Your sales team might not be the first people you think of when you go to write a new article, but perhaps they should be.
More often than not, they are the people closest to your prospects. They talk to your potential customers daily, they understand what they genuinely care about, how they behave online, what they consume, and – crucially – what holds them back. Marketing departments can create all the fancy audience persona diagrams they like, but speaking directly to the people themselves on a regular basis is invaluable, and these insights should be shaping the content you create.
Working with sales teams to fuel content ideas
Engaging with sales teams early on in your planning process allows you to be led on what areas your audience needs more information on. Finding out what your business development team’s most frequently asked questions are gives you a great topic for a blog for example. What do they already know, where are their gaps in knowledge? This is all helpful for putting together a content strategy.
Understanding what the biggest barriers to closing a sale are is also really useful, and means you can plan content and messaging that works to overcome this, whether that’s through educating people on a particular area, strengthening certain landing pages on your site, or even putting together case studies that show how such issues are resolved.
Don’t forget, sales teams often have all the inside information on competitors too. Who your prospects are also talking to, who outperforms you in certain areas, who else’s content they’re also reading.
It’s an exercise that should be mutually beneficial too. Your business development team are providing you with content inspiration and insights, but in turn you’re making their life easier by providing more suitable and relevant content for these warm leads.
Sales teams can also help promote your content
The other great thing about sales people, especially when you’re working in a B2B environment, is that their social media followings are going to be heavily swayed towards your target audience. It’s common to see members of the marketing team make a point of sharing company blog posts across their personal LinkedIn accounts, but how often do you ask the sales team to do this? Probably not as frequently, if ever. Yet, it’s likely that they are also often on the lookout for suitable content to share, so it makes sense to kill two birds with one stone. Often they simply aren’t kept in the loop when new content is published.

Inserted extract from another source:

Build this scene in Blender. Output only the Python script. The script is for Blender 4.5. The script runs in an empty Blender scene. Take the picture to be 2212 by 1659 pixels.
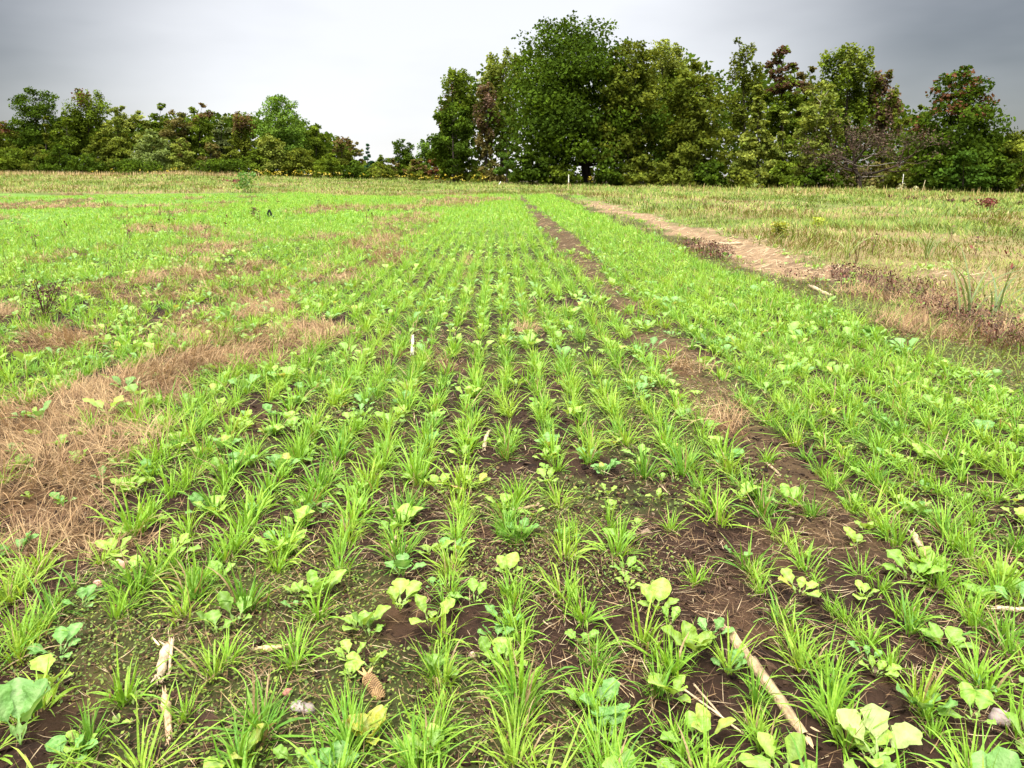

Aside from sharing content on social media, try and think more widely about any other useful contacts they could have that you’d like to get your content in front of.
Beyond the reciprocal benefits of the sales and content relationship, working more closely with business development also gives you more visibility over your whole business’s content, and you can make sure your messaging, content and tone are all consistent across marketing and sales collateral.
When sales and marketing are ultimately targeting the same people, it makes sense to pool knowledge and take advantage of the closer relationship your sales team have with your audience.